Oui, et je crois que c’est exactement ce à quoi nous assistons ici. En Chine, les femmes ne font pas confiance au gouvernement pour tout ce qui touche au bien-être, à la santé, à la protection de leur carrière, leur famille, leurs enfants et elles-mêmes. Cela fait beaucoup, mais c’est compréhensible : la Chine a connu de nombreux scandales liés au lait et aux couches contaminées, ainsi qu’à la commercialisation de jouets dangereux. Même l’idée d’envoyer son enfant à la crèche n’est pas rassurante car il y a eu beaucoup d’histoires d’abus et de réglementations insuffisantes. Toute cette méfiance s’est donc construite au fil des années. On ne peut pas l’effacer du jour au lendemain juste parce que l’on accepte de construire quelques crèches. Si la Chine travaillait à rétablir la confiance, inclure un peu plus les femmes dans les prises de décisions qui les concernent (au minimum) et vraiment investir dans des infrastructures susceptibles de participer au choix des femmes de procréer davantage (crèches, garderies subventionnées…), ce serait déjà un grand pas en avant. Et si le gouvernement veut que les femmes continuent de participer à l’économie tout en ayant des enfants (car il n’a pas intérêt à se passer ni de l’un ni de l’autre), il devra tôt ou tard s’atteler à éradiquer la discrimination des femmes en âge de procréer sur leur lieu de travail.

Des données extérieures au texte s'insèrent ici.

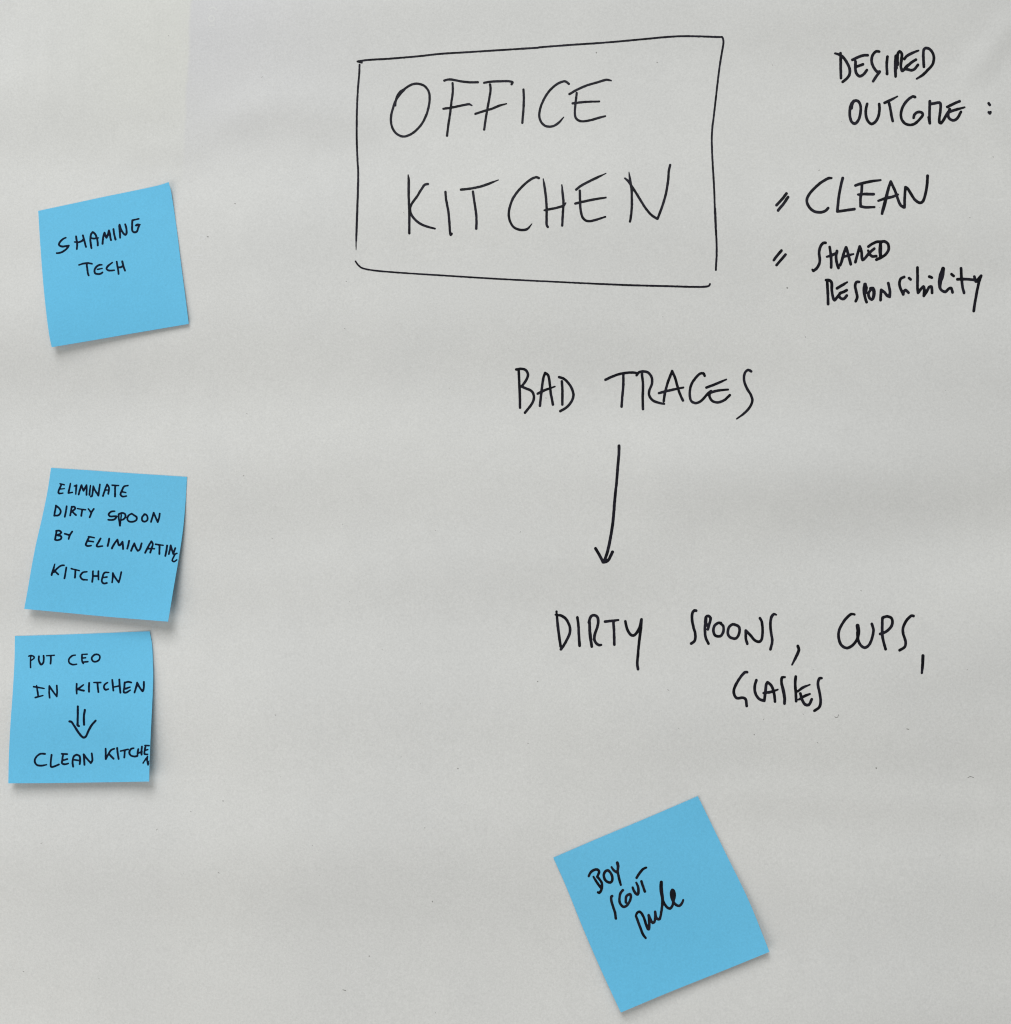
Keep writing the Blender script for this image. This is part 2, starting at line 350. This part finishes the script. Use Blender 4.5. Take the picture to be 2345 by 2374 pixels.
W.append((P_, 'handwritten_word', 'word TRACES in black marker to the right of BAD', [
 (H_, 18.5, '713,160 760,138 820,117 880,108 930,108 948,113;845,115 845,200 838,280 832,358;983,115 990,200 988,300 990,376;943,127 960,105 990,98 1030,108 1055,145 1056,190 1037,240 1036,275 1060,310 1100,328 1147,338,.8;1143,318 1150,270 1170,190 1205,96 | 1225,140 1245,210 1265,270 1285,313;1108,258 1180,240 1288,217,.8;1445,130 1435,112 1410,116 1375,150 1345,200 1335,260 1345,315 1380,332 1420,315 1470,260 1492,243;1458,217 1530,190 1605,157,.7;1485,256 1540,240 1618,232,.8;1487,248 1480,280 1500,315 1540,327 1590,310 1631,273;1788,98 1765,87 1742,110 1735,160 1755,220 1785,270 1797,310 1785,350 1745,400 1682,448,.6')]))
W.append((P_, 'drawn_arrow', 'long black arrow pointing down from BAD TRACES', [
 (I_, 39, '620,197 618,300,.95 605,450 585,700,.9 560,950 540,1200 515,1380 485,1540 455,1660 420,1760;300,1590 345,1665 385,1740 402,1775 | 445,1770 480,1740 505,1690 532,1637')]))
W.append((P_, 'handwritten_word', 'word DIRTY in black marker left of SPOONS on the sheet', [
 (J_, 21.5, '72,62,.8 80,150 92,250 105,343;62,88,.6 110,95 150,125 178,180 180,230 160,280 130,335 107,366;240,110 248,170 252,250 258,338;338,145 340,220,1.1 348,290,1.1 356,344;332,150 350,100 375,91 400,105 408,145 400,190 382,240 376,285 390,315 415,332 432,330,.8;463,143 510,138 570,130,.8;530,145 535,230 537,328;626,142 640,200 665,245 690,256 715,235 740,190 756,125 | 750,200,1.1 738,300 728,400 722,480 728,526')]))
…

Est-ce ce problème de “confiance” qui vaut à d’autres pays dirigés par des régimes autoritaires, à commencer par l’Iran, de connaître le même problème de natalité ?

Je crois, oui. Evidemment, dans ces pays, la culture patriarcale, les restrictions diverses voulues par des appareils d’Etat autoritaires n’aident pas à maintenir la confiance, notamment chez les femmes, qui sont de plus en plus éduquées. Mais il ne faudrait pas faire l’amalgame entre autoritarisme et manque de confiance. Car ça n’est pas exclusif. Regardez Taïwan, il y a aussi un problème de fécondité, alors que la société est bien plus ouverte. Le point commun, c’est la confiance. Et plus particulièrement, il me semble, la confiance des femmes dans les institutions, qu’elles considèrent comme des prestataires qui cherchent à maximiser les profits sur leur dos à elles.